Eglises d'Asie

Dans la province montagnarde de Son La, la politique religieuse du Parti reste inchangée depuis plus de cinquante ans

Publié le 18/03/2010




Malgré les initiatives spectaculaires prises récemment par le gouvernement central pour témoigner de son ouverture aux communautés religieuses (1), certaines provinces reculées en sont encore restées à des lignes politiques anciennes qui semblent n’avoir pas changé depuis un demi-siècle. C’est en particulier le cas de la province de Son La, dans le nord-est du Vietnam, province montagneuse, appartenant au diocèse de Hung Hoa. Plusieurs nouvelles alarmantes ont en effet été diffusées ces dernières semaines par l’agence Vietcatholic News, témoignant que le comportement et la mentalité des cadres à l’égard du christianisme relèvent d’une autre génération (2).

Ces dispositions à l’égard du christianisme ont encore été renforcées par la parution, au mois de juin dernier, d’un document élaboré par la section provinciale de l’Action populaire (Agitprop). Intitulé “Campagne de propagande auprès du peuple pour qu’il applique correctement la politique religieuse de l’Etat le document a été distribué à tous les cadres du Parti dans la province. Il sert généralement de document de travail dans les réunions politiques ou de référence pour les décisions à prendre en matière religieuse. Il s’appuie sur les vieux clichés marxistes et définit la religion comme “une forme de conscience sociale reflétant d’une manière mythique et illusoire. Plus loin, il est expliqué que les organisations se livrant à des activités religieuses dans la province de Son La ne peuvent être qu’illégales car elles ne satisfont pas aux conditions fondamentales exigées d’une religion par la dernière ordonnance sur la croyance et la religion, à savoir disposer d’un corps de doctrine, d’une réglementation, d’un clergé et de lieux de culte comme églises ou pagodes (2).

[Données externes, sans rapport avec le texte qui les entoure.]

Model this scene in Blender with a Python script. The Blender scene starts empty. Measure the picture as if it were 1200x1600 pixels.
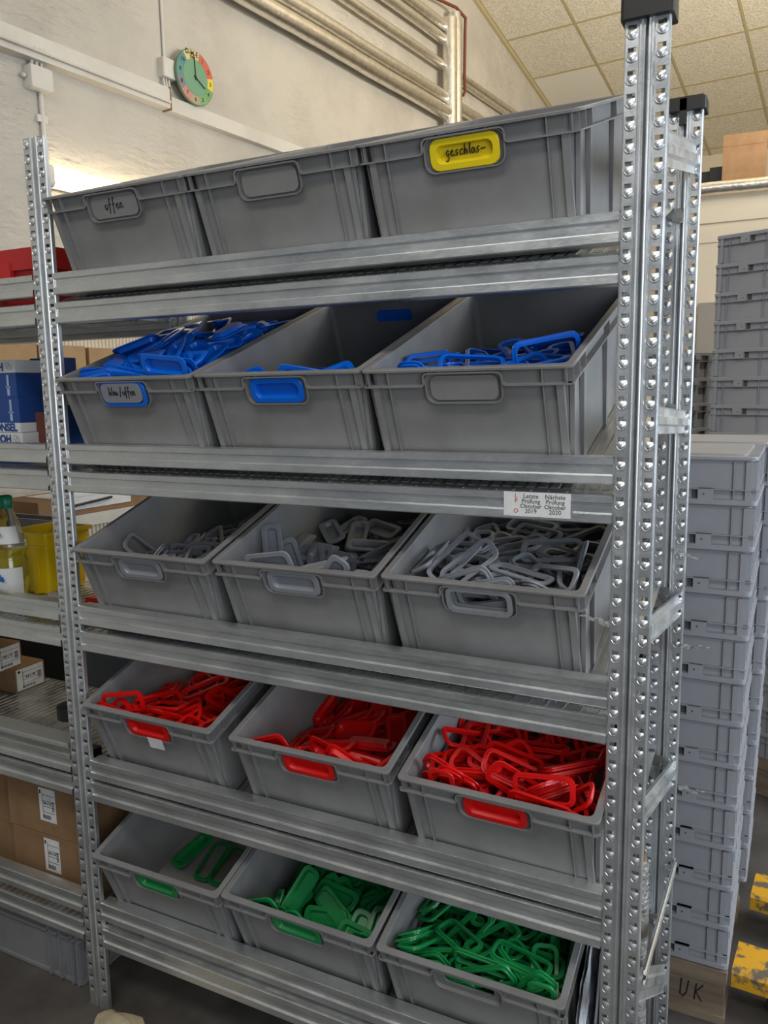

Le document énumère ensuite les graves dommages causés à la société par cet exercice illégal de la religion par les catholiques et protestants. Il déchire l’unité nationale, divise les minorités ethniques entre fidèles et non-fidèles, détruit les cultes traditionnels. En outre, le culte chrétien détourne ses croyants des travaux collectifs, accapare leur temps de loisir et affaiblit le prestige des autorités civiles. En conclusion, le document recommande aux cadres de bien “cibler” les adeptes des religions afin de prendre les mesures “éducatives” susceptibles d’aider ceux qui veulent abandonner la religion mais qui ne franchissent pas le pas à cause de leurs besoins ou de la contrainte exercée sur eux, à prendre leur décision. Quant aux autres, il est recommandé aux cadres de leur expliquer les dangers qu’ils encourent de la part de ceux qui utilisent la religion à des fins politiques. De toute façon, les cadres doivent travailler sans cesse à circonscrire et à réduire l’influence religieuse.

Les documents publiés par l’agence catholique vietnamienne donnent ensuite un certain nombre d’exemples de l’attitude inspirée par les directives de juin 2006 aux cadres du district de Môc Châu, où résident la majorité des chrétiens de la province, principalement des catholiques. En de nombreuses occasions, les autorités ont interdit les rassemblements des chrétiens pour la prière y compris pour les grandes fêtes. Elles se sont même introduites dans les maisons pour disperser des assemblées en prière. La dépêche de l’agence reproduit un texte que les autorités de la ville de Mâc Châu obligent les familles chrétiennes à signer, dans lequel ces dernières s’engagent à ne pas inviter d’autres familles à venir prier chez elles ou encore à ne pas participer à un rassemblement de prière dans un autre endroit de la province.

Les prêtres venus d’ailleurs pour assurer le service pastoral des fidèles ont été, dès leur arrivée, entourés et surveillés par des dizaines de policiers. Ils ont été conduits au siège de la Sécurité, où il leur a été signifié qu’ils ne pouvaient aller visiter les familles chrétiennes qu’avec l’autorisation du Comité populaire, qu’ils devaient obtenir l’aval de ce dernier pour célébrer la messe. Aux dernières fêtes de Noël, des pressions de toutes sortes ont été exercées à l’école sur les enfants pour les empêcher de participer aux cérémonies et aux prières communes.